— BEGIN —
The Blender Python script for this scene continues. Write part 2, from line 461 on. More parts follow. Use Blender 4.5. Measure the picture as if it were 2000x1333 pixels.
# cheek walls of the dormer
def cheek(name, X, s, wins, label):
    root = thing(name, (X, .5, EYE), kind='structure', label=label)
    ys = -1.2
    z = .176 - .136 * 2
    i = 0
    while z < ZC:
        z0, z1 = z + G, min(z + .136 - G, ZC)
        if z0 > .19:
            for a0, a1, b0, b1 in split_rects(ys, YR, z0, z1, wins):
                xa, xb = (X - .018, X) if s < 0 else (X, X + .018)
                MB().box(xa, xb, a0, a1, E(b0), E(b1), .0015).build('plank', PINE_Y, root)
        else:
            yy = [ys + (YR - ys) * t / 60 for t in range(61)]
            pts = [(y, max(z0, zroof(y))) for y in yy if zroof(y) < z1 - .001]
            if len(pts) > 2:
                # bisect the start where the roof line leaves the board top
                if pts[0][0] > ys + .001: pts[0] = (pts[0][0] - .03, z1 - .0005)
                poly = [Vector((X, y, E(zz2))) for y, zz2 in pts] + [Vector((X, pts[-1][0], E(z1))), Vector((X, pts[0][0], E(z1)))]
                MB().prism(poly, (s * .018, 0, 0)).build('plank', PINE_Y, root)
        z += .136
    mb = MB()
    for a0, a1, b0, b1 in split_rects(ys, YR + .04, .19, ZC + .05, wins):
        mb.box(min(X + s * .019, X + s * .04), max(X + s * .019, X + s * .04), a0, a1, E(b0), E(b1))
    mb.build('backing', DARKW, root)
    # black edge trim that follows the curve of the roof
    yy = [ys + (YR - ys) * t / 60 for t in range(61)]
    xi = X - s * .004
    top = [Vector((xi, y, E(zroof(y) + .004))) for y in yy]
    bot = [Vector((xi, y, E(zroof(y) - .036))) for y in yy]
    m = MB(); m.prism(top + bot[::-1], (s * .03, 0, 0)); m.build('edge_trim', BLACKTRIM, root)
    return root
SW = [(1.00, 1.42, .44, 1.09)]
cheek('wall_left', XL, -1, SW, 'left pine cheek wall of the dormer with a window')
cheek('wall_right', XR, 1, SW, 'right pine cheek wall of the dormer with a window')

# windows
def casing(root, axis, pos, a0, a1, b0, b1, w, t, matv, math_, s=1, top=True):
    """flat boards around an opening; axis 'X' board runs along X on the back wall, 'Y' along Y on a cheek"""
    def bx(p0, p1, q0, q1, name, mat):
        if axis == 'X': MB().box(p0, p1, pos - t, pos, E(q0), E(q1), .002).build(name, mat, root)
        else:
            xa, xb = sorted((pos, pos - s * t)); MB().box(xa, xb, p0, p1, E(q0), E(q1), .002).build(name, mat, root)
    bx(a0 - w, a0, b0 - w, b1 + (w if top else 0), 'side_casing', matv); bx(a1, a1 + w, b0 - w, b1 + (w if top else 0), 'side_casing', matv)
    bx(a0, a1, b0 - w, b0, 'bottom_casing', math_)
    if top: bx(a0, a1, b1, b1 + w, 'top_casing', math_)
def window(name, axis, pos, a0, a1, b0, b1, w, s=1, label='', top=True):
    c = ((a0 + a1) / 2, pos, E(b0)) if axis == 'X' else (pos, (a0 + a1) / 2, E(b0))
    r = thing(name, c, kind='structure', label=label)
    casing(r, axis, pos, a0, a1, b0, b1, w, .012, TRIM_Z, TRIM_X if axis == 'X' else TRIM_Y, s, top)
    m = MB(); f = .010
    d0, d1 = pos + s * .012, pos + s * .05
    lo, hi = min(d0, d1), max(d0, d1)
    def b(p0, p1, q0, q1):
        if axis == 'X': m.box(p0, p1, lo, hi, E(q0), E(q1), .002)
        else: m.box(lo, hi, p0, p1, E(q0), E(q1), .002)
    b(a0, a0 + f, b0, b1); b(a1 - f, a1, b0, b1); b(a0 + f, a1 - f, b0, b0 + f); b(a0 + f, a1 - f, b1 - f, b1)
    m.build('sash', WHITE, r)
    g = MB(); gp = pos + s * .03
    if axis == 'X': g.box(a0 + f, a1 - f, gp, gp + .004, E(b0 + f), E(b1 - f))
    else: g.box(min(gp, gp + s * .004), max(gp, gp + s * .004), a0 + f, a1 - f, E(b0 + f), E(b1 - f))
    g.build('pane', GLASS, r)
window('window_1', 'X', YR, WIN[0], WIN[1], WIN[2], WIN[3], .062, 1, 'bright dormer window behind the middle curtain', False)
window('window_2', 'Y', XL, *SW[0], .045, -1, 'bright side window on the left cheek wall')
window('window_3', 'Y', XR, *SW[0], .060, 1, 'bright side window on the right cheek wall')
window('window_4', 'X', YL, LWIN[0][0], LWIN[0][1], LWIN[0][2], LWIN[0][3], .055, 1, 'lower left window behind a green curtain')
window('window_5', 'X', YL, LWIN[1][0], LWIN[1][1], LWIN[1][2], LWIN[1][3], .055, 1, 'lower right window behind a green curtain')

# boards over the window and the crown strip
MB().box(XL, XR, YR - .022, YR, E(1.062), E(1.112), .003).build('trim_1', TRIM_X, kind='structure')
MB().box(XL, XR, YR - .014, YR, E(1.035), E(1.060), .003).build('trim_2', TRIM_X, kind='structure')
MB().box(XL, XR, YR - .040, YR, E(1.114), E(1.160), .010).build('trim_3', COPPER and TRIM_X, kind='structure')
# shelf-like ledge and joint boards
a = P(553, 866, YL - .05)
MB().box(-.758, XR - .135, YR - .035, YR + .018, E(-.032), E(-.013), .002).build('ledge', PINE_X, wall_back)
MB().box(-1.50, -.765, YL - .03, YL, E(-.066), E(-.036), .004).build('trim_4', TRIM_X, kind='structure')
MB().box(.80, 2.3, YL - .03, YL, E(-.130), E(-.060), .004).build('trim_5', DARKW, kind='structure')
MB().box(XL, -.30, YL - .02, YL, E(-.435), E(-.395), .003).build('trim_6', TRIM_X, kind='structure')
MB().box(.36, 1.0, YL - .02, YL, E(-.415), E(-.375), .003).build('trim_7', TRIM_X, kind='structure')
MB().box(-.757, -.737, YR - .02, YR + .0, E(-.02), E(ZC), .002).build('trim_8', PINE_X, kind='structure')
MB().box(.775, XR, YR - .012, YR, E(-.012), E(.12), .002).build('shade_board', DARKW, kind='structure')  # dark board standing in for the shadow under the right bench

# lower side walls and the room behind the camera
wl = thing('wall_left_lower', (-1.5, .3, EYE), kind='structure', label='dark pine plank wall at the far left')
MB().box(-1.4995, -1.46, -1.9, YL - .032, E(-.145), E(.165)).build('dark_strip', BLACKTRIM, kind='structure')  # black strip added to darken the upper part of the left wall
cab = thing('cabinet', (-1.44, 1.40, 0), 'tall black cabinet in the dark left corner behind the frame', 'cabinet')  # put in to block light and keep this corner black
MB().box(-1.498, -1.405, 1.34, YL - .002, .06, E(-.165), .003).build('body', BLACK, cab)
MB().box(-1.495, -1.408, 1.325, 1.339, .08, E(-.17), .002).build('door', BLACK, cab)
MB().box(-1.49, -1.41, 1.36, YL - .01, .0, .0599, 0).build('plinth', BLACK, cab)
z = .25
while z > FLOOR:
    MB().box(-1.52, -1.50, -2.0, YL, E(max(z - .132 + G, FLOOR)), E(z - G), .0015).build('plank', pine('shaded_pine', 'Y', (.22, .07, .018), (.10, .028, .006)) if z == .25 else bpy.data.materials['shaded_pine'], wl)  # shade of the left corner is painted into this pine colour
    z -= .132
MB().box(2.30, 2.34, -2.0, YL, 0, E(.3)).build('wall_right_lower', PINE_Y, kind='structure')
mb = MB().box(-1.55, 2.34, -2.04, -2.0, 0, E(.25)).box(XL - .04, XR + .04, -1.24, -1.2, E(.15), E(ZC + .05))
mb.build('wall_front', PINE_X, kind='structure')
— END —
▶ Short problem
Recopy all the lines exactly as they appear.

▶ Output of the task
The Blender Python script for this scene continues. Write part 2, from line 461 on. More parts follow. Use Blender 4.5. Measure the picture as if it were 2000x1333 pixels.
# cheek walls of the dormer
def cheek(name, X, s, wins, label):
    root = thing(name, (X, .5, EYE), kind='structure', label=label)
    ys = -1.2
    z = .176 - .136 * 2
    i = 0
    while z < ZC:
        z0, z1 = z + G, min(z + .136 - G, ZC)
        if z0 > .19:
            for a0, a1, b0, b1 in split_rects(ys, YR, z0, z1, wins):
                xa, xb = (X - .018, X) if s < 0 else (X, X + .018)
                MB().box(xa, xb, a0, a1, E(b0), E(b1), .0015).build('plank', PINE_Y, root)
        else:
            yy = [ys + (YR - ys) * t / 60 for t in range(61)]
            pts = [(y, max(z0, zroof(y))) for y in yy if zroof(y) < z1 - .001]
            if len(pts) > 2:
                # bisect the start where the roof line leaves the board top
                if pts[0][0] > ys + .001: pts[0] = (pts[0][0] - .03, z1 - .0005)
                poly = [Vector((X, y, E(zz2))) for y, zz2 in pts] + [Vector((X, pts[-1][0], E(z1))), Vector((X, pts[0][0], E(z1)))]
                MB().prism(poly, (s * .018, 0, 0)).build('plank', PINE_Y, root)
        z += .136
    mb = MB()
    for a0, a1, b0, b1 in split_rects(ys, YR + .04, .19, ZC + .05, wins):
        mb.box(min(X + s * .019, X + s * .04), max(X + s * .019, X + s * .04), a0, a1, E(b0), E(b1))
    mb.build('backing', DARKW, root)
    # black edge trim that follows the curve of the roof
    yy = [ys + (YR - ys) * t / 60 for t in range(61)]
    xi = X - s * .004
    top = [Vector((xi, y, E(zroof(y) + .004))) for y in yy]
    bot = [Vector((xi, y, E(zroof(y) - .036))) for y in yy]
    m = MB(); m.prism(top + bot[::-1], (s * .03, 0, 0)); m.build('edge_trim', BLACKTRIM, root)
    return root
SW = [(1.00, 1.42, .44, 1.09)]
cheek('wall_left', XL, -1, SW, 'left pine cheek wall of the dormer with a window')
cheek('wall_right', XR, 1, SW, 'right pine cheek wall of the dormer with a window')

# windows
def casing(root, axis, pos, a0, a1, b0, b1, w, t, matv, math_, s=1, top=True):
    """flat boards around an opening; axis 'X' board runs along X on the back wall, 'Y' along Y on a cheek"""
    def bx(p0, p1, q0, q1, name, mat):
        if axis == 'X': MB().box(p0, p1, pos - t, pos, E(q0), E(q1), .002).build(name, mat, root)
        else:
            xa, xb = sorted((pos, pos - s * t)); MB().box(xa, xb, p0, p1, E(q0), E(q1), .002).build(name, mat, root)
    bx(a0 - w, a0, b0 - w, b1 + (w if top else 0), 'side_casing', matv); bx(a1, a1 + w, b0 - w, b1 + (w if top else 0), 'side_casing', matv)
    bx(a0, a1, b0 - w, b0, 'bottom_casing', math_)
    if top: bx(a0, a1, b1, b1 + w, 'top_casing', math_)
def window(name, axis, pos, a0, a1, b0, b1, w, s=1, label='', top=True):
    c = ((a0 + a1) / 2, pos, E(b0)) if axis == 'X' else (pos, (a0 + a1) / 2, E(b0))
    r = thing(name, c, kind='structure', label=label)
    casing(r, axis, pos, a0, a1, b0, b1, w, .012, TRIM_Z, TRIM_X if axis == 'X' else TRIM_Y, s, top)
    m = MB(); f = .010
    d0, d1 = pos + s * .012, pos + s * .05
    lo, hi = min(d0, d1), max(d0, d1)
    def b(p0, p1, q0, q1):
        if axis == 'X': m.box(p0, p1, lo, hi, E(q0), E(q1), .002)
        else: m.box(lo, hi, p0, p1, E(q0), E(q1), .002)
    b(a0, a0 + f, b0, b1); b(a1 - f, a1, b0, b1); b(a0 + f, a1 - f, b0, b0 + f); b(a0 + f, a1 - f, b1 - f, b1)
    m.build('sash', WHITE, r)
    g = MB(); gp = pos + s * .03
    if axis == 'X': g.box(a0 + f, a1 - f, gp, gp + .004, E(b0 + f), E(b1 - f))
    else: g.box(min(gp, gp + s * .004), max(gp, gp + s * .004), a0 + f, a1 - f, E(b0 + f), E(b1 - f))
    g.build('pane', GLASS, r)
window('window_1', 'X', YR, WIN[0], WIN[1], WIN[2], WIN[3], .062, 1, 'bright dormer window behind the middle curtain', False)
window('window_2', 'Y', XL, *SW[0], .045, -1, 'bright side window on the left cheek wall')
window('window_3', 'Y', XR, *SW[0], .060, 1, 'bright side window on the right cheek wall')
window('window_4', 'X', YL, LWIN[0][0], LWIN[0][1], LWIN[0][2], LWIN[0][3], .055, 1, 'lower left window behind a green curtain')
window('window_5', 'X', YL, LWIN[1][0], LWIN[1][1], LWIN[1][2], LWIN[1][3], .055, 1, 'lower right window behind a green curtain')

# boards over the window and the crown strip
MB().box(XL, XR, YR - .022, YR, E(1.062), E(1.112), .003).build('trim_1', TRIM_X, kind='structure')
MB().box(XL, XR, YR - .014, YR, E(1.035), E(1.060), .003).build('trim_2', TRIM_X, kind='structure')
MB().box(XL, XR, YR - .040, YR, E(1.114), E(1.160), .010).build('trim_3', COPPER and TRIM_X, kind='structure')
# shelf-like ledge and joint boards
a = P(553, 866, YL - .05)
MB().box(-.758, XR - .135, YR - .035, YR + .018, E(-.032), E(-.013), .002).build('ledge', PINE_X, wall_back)
MB().box(-1.50, -.765, YL - .03, YL, E(-.066), E(-.036), .004).build('trim_4', TRIM_X, kind='structure')
MB().box(.80, 2.3, YL - .03, YL, E(-.130), E(-.060), .004).build('trim_5', DARKW, kind='structure')
MB().box(XL, -.30, YL - .02, YL, E(-.435), E(-.395), .003).build('trim_6', TRIM_X, kind='structure')
MB().box(.36, 1.0, YL - .02, YL, E(-.415), E(-.375), .003).build('trim_7', TRIM_X, kind='structure')
MB().box(-.757, -.737, YR - .02, YR + .0, E(-.02), E(ZC), .002).build('trim_8', PINE_X, kind='structure')
MB().box(.775, XR, YR - .012, YR, E(-.012), E(.12), .002).build('shade_board', DARKW, kind='structure')  # dark board standing in for the shadow under the right bench

# lower side walls and the room behind the camera
wl = thing('wall_left_lower', (-1.5, .3, EYE), kind='structure', label='dark pine plank wall at the far left')
MB().box(-1.4995, -1.46, -1.9, YL - .032, E(-.145), E(.165)).build('dark_strip', BLACKTRIM, kind='structure')  # black strip added to darken the upper part of the left wall
cab = thing('cabinet', (-1.44, 1.40, 0), 'tall black cabinet in the dark left corner behind the frame', 'cabinet')  # put in to block light and keep this corner black
MB().box(-1.498, -1.405, 1.34, YL - .002, .06, E(-.165), .003).build('body', BLACK, cab)
MB().box(-1.495, -1.408, 1.325, 1.339, .08, E(-.17), .002).build('door', BLACK, cab)
MB().box(-1.49, -1.41, 1.36, YL - .01, .0, .0599, 0).build('plinth', BLACK, cab)
z = .25
while z > FLOOR:
    MB().box(-1.52, -1.50, -2.0, YL, E(max(z - .132 + G, FLOOR)), E(z - G), .0015).build('plank', pine('shaded_pine', 'Y', (.22, .07, .018), (.10, .028, .006)) if z == .25 else bpy.data.materials['shaded_pine'], wl)  # shade of the left corner is painted into this pine colour
    z -= .132
MB().box(2.30, 2.34, -2.0, YL, 0, E(.3)).build('wall_right_lower', PINE_Y, kind='structure')
mb = MB().box(-1.55, 2.34, -2.04, -2.0, 0, E(.25)).box(XL - .04, XR + .04, -1.24, -1.2, E(.15), E(ZC + .05))
mb.build('wall_front', PINE_X, kind='structure')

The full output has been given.